◆ TASK TO CARRY OUT ◆
For each line in the data below that holds "behind", return a copy.

--- Start of RECORDED INFORMATION ---

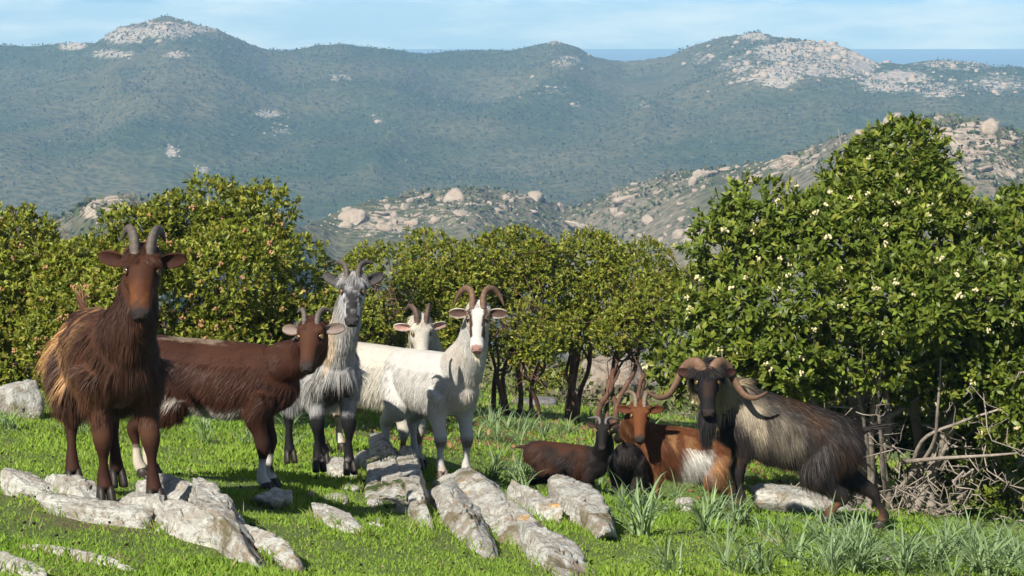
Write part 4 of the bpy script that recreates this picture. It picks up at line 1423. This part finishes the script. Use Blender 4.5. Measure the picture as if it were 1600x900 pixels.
for (px, py, hw, hh, dr, tilt, mk, seed, sub, label) in ROCKS:
    d = meet(px, py) if seed != 31 else 11.3
    k = d / FPX
    w, h = hw * k * 1.28, hh * k * 1.25
    x = ray(px, py)[0] * (d + w * dr * 0.6)
    y = d + w * dr * 0.6
    z = g1(x, y)
    hz = h * 0.62
    me = rock_mesh("rock", seed, M_ROCKM if mk else M_ROCK, sub, 12 if sub > 2 else 9, 0.08, (w, w * dr, hz), freq=1.7)
    FOOT.append((np.array([x, y, z]), 0.0, w, w * dr))
    o = link("rock", me, None, (x, y, z + hz * 0.42))
    o.rotation_euler = (math.radians(-6), math.radians(tilt), math.radians((seed * 37) % 24 - 12))
    tag(o, label, "rock", "rocks in the meadow")
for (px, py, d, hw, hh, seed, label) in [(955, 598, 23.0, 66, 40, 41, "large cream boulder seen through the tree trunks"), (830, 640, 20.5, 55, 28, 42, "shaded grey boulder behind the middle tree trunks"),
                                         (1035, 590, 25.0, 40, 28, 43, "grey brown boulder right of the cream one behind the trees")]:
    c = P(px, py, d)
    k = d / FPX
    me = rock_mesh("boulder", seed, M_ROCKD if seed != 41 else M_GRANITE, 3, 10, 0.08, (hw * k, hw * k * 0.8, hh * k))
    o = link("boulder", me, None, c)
    tag(o, label, "boulder", "boulders behind the trees")

# ------------------------------------------------------------------ shrubs and trees
def rosette(O, A, r, kmin, kmax, ll, cols, tipcols, tipshare):
    """leaf tufts at branch tips: returns leaf arrays for every tip"""
    k = r.integers(kmin, kmax + 1, len(O))
    idx = np.repeat(np.arange(len(O)), k)
    n = len(idx)
    ax = A[idx]
    rad = r.normal(size=(n, 3))
    rad = nrm(rad - ax * np.sum(rad * ax, 1, keepdims=True))
    ph = r.uniform(0.25, 1.3, n)[:, None]
    D = nrm(ax * np.cos(ph) + rad * np.sin(ph) + np.array([0, 0, -0.08]))
    N = nrm(ax * 1.0 - D * np.sum(ax * D, 1, keepdims=True) + r.normal(0, 0.25, (n, 3)))
    L = ll * r.uniform(0.65, 1.25, n)
    Or = O[idx] - ax * (L * r.uniform(0.0, 0.9, n))[:, None]
    base = np.asarray(cols)[r.integers(len(cols), size=n)]
    tc = np.asarray(tipcols)[r.integers(len(tipcols), size=len(O))][idx]
    istip = (r.random(len(O)) < tipshare)[idx] & (ph[:, 0] < 0.95)
    c = np.where(istip[:, None], tc, base) * r.uniform(0.7, 1.3, (n, 1)) * r.uniform(0.85, 1.15, len(O))[idx][:, None]
    return Or, D, N, L, c


SPRIGS = []
rs = np.random.default_rng(5)
GREEN = [(0.085, 0.130, 0.015), (0.115, 0.160, 0.020), (0.070, 0.108, 0.013), (0.135, 0.180, 0.024)]
TIPG = [(0.19, 0.235, 0.034), (0.22, 0.24, 0.040), (0.165, 0.22, 0.030)]
OLIVE = [(0.145, 0.180, 0.019), (0.190, 0.220, 0.026), (0.115, 0.148, 0.016), (0.215, 0.245, 0.032)]
TIPO = [(0.27, 0.29, 0.042), (0.30, 0.27, 0.048), (0.23, 0.27, 0.036)]
for k in range(5):
    Or, D, N, L, c = rosette(np.zeros((1, 3)), np.array([[0, 0, 1.0]]), rs, 9, 11, 0.062, GREEN, TIPG, 0.6)
    V, F = leaves(Or, D, N, L, L * 0.36, 0.14)
    SPRIGS.append(make_mesh("leaf_sprig", V, F, M_LEAF, np.repeat(c, 6, 0)))
FLOWERS = []
for k in range(4):
    bb = Build()
    for j in range(9):
        p = rs.normal(0, 0.007, 3) + np.array([0, 0, -0.0015 * j])
        V, F = sphere(p, np.array([0.0062, 0.0062, 0.0078]), 6, 4)
        bb.add(V, F, np.array([0.66, 0.60, 0.36]) * rs.uniform(0.85, 1.15))
    FLOWERS.append(bb.mesh("flower_cluster", col_mat("cream_flower", 0.6, 0.2, 0.2) if k == 0 else FLOWERS[0].materials[0]))
BUDS = []
for k in range(3):
    bb = Build()
    for j in range(7):
        V, F = sphere(rs.normal(0, 0.007, 3), np.array([0.007, 0.007, 0.008]), 5, 4)
        bb.add(V, F, np.array([0.36, 0.20, 0.10]) * rs.uniform(0.8, 1.25))
    BUDS.append(bb.mesh("bud_cluster", FLOWERS[0].materials[0]))


def lobe_tips(lobes, r, dens, lump, gap, back=0.35, seed=0, sr=0.18):
    """branch tips over a union of ellipsoids (photo pixels at a depth), each one a heap of small rounded leaf clumps"""
    C = np.array([P(a[0], a[1], a[2]) for a in lobes])
    S = np.array([[a[3] * a[2] / FPX, (a[5] if len(a) > 5 else 0.5 * (a[3] + a[4]) * a[2] / FPX), a[4] * a[2] / FPX] for a in lobes])
    OO, AA = [], []
    for i in range(len(C)):
        a, b_, c_ = S[i]
        area = 4 * math.pi * (((a * b_) ** 1.6 + (a * c_) ** 1.6 + (b_ * c_) ** 1.6) / 3) ** (1 / 1.6)
        m = max(8, int(area / (sr * 1.35) ** 2))
        k = np.arange(m) + 0.5
        ph = np.arccos(1 - 2 * k / m)
        th = math.pi * (1 + 5 ** 0.5) * k + r.uniform(0, 6)
        fd = nrm(np.stack([np.cos(th) * np.sin(ph), np.sin(th) * np.sin(ph), np.cos(ph)], -1) + r.normal(0, 0.16, (m, 3)))
        rad = 0.98 * (1 + lump * fbm(fd * 2.3 + i * 7.7, seed + i, 2) * 1.5)
        sc = C[i] + fd * (S[i] - sr * 0.85) * rad[:, None]
        keep = np.ones(m, bool)
        for j in range(len(C)):
            if j != i:
                keep &= np.linalg.norm((sc - C[j]) / S[j], axis=1) > 0.72
        keep &= (fd[:, 1] < 0.5) | (r.random(m) < back)
        keep &= fbm(sc * 2.1, seed + 90, 2) > gap
        for c, f in zip(sc[keep], fd[keep]):
            rho = sr * r.uniform(0.55, 1.45)
            n = int(dens * 6.0 * rho * rho)
            dr = nrm(f * 0.75 + nrm(r.normal(size=(n, 3))))
            OO.append(c + dr * rho * (1 + r.normal(0, 0.09, n))[:, None] * np.array([1, 1, 0.85]))
            AA.append(nrm(dr * 0.85 + np.array([0, 0, 0.5]) + r.normal(0, 0.22, (n, 3))))
        n = int(area * dens * 0.16)
        dr = nrm(r.normal(size=(n, 3)))
        p = C[i] + dr * S[i] * r.uniform(0.45, 0.8, n)[:, None]
        OO.append(p)
        AA.append(nrm(dr + np.array([0, 0, 0.5])))
    return np.concatenate(OO), np.concatenate(AA), C, S


def wander(a, b_, r, n=9, amp=0.08, sag=0.0):
    a, b_ = np.asarray(a, float), np.asarray(b_, float)
    t = np.linspace(0, 1, 5)[:, None]
    p = a * (1 - t) + b_ * t
    L = np.linalg.norm(b_ - a)
    p[1:-1] += r.normal(0, amp * L, (3, 3))
    p[1:-1, 2] -= sag * L
    return resample(p, n)


def make_bush(name, label, cat, base, lobes, stems, seed, dens=230, ll=0.058, lump=0.26, gap=-0.28, cols=GREEN, tips=TIPG, tipshare=0.6, bark=None, sprigs=0, flowers=0, buds=0, group=None, trunk_r=0.03, twigs=60, fork=0.45, floors=None, sr=0.18):
    r = np.random.default_rng(seed)
    b0 = np.array([base[0], base[1], g1(base[0], base[1])])
    root = empty(name, b0)
    tag(root, label, cat, group)
    O, A, C, S = lobe_tips(lobes, r, dens, lump, gap, seed=seed, sr=sr)
    if floors is not None:
        ok = O[:, 2] > ground(O[:, 0], O[:, 1]) + 0.03
        O, A = O[ok], A[ok]
    near = np.argsort(np.linalg.norm(O, axis=1) - r.random(len(O)) * 0.6)
    sel = np.zeros(len(O), bool)
    if sprigs:
        front = near[:int(len(near) * 0.45)]
        sel[r.choice(front, sprigs, replace=False)] = True
    Or, D, N, L, c = rosette(O[~sel], A[~sel], r, 6, 9, ll, cols, tips, tipshare)
    fine = ll < 0.055
    V, F = (kites if fine else leaves)(Or, D, N, L, L * (0.42 if fine else 0.37), 0.14)
    bark = bark or M_BARKR
    crown = tag(link("crown", make_mesh("foliage", V - b0, F, M_LEAF, np.repeat(c, 4 if fine else 6, 0)), root), kind="stuff")
    for i in np.nonzero(sel)[0]:
        o = link("leaf_sprig", SPRIGS[int(r.integers(len(SPRIGS)))], root, O[i] - b0)
        o.rotation_euler = Vector(A[i]).to_track_quat('Z', 'Y').to_euler()
        k = r.uniform(0.85, 1.2) * ll / 0.060
        o.scale = (k, k, k)
    vis = O[near[:int(len(near) * 0.5)]]
    va = A[near[:int(len(near) * 0.5)]]
    for cnt, meshes, nm in ((flowers, FLOWERS, "flower_cluster"), (buds, BUDS, "bud_cluster")):
        if cnt:
            for i in r.choice(len(vis), cnt, replace=False):
                o = link(nm, meshes[int(r.integers(len(meshes)))], root, vis[i] + va[i] * 0.022 + np.array([0, -0.02, 0]) - b0)
                o.rotation_euler = (r.uniform(-.6, .6), r.uniform(-.6, .6), r.uniform(0, 6.28))
                k = r.uniform(0.9, 1.4)
                o.scale = (k, k, k)
    # stems: from the ground into the lobes, each its own part, with fine twigs joined
    tw = Build()
    for si, (sx, sy, li) in enumerate(stems):
        s0 = np.array([sx, sy, g1(sx, sy) - 0.05])
        tgt = C[li] + np.array([0, 0, -0.15]) * S[li]
        path = wander(s0, tgt, r, 14, 0.035)
        rr = trunk_r * r.uniform(0.75, 1.2) * np.linspace(1, 0.42, 14) * (1 + 0.12 * np.sin(np.linspace(0, 9, 14) + si))
        V, F = tube(path, rr, n=8, hint=(1, 0.2, 0))
        stem = link("stem", make_mesh("stem", V - b0, F, bark, smooth=True), root)
        for q in range(3):
            i0 = int(r.integers(7, 12))
            jl = int(np.argsort(np.linalg.norm(C - path[i0], axis=1))[int(r.integers(min(3, len(C))))])
            e = lerp(path[i0], C[jl] + r.uniform(-0.45, 0.45, 3) * S[jl], r.uniform(0.6, 1.0))
            bp = wander(path[i0], e, r, 9, 0.09)
            V, F = tube(bp, rr[i0] * np.linspace(0.7, 0.22, 9), n=6, hint=(1, 0.2, 0))
            link("branch", make_mesh("branch", V - b0, F, bark, smooth=True), stem)
            for q2 in range(max(1, twigs // max(1, 3 * len(stems)))):
                j = int(r.integers(3, 9))
                e2 = bp[j] + r.normal(0, 0.20, 3) + np.array([0, -0.04, 0.10])
                V, F = tube(wander(bp[j], e2, r, 6, 0.12), np.linspace(0.006, 0.0025, 6), n=4, hint=(1, 0.2, 0))
                tw.add(V, F)
    if tw.n:
        tag(link("twigs", tw.mesh("twigs", bark, offset=b0), root), kind="stuff")
    return root, b0, C, S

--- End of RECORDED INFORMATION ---

◆ EXERCISE OUTPUT ◆
for (px, py, d, hw, hh, seed, label) in [(955, 598, 23.0, 66, 40, 41, "large cream boulder seen through the tree trunks"), (830, 640, 20.5, 55, 28, 42, "shaded grey boulder behind the middle tree trunks"),
                                         (1035, 590, 25.0, 40, 28, 43, "grey brown boulder right of the cream one behind the trees")]:
    tag(o, label, "boulder", "boulders behind the trees")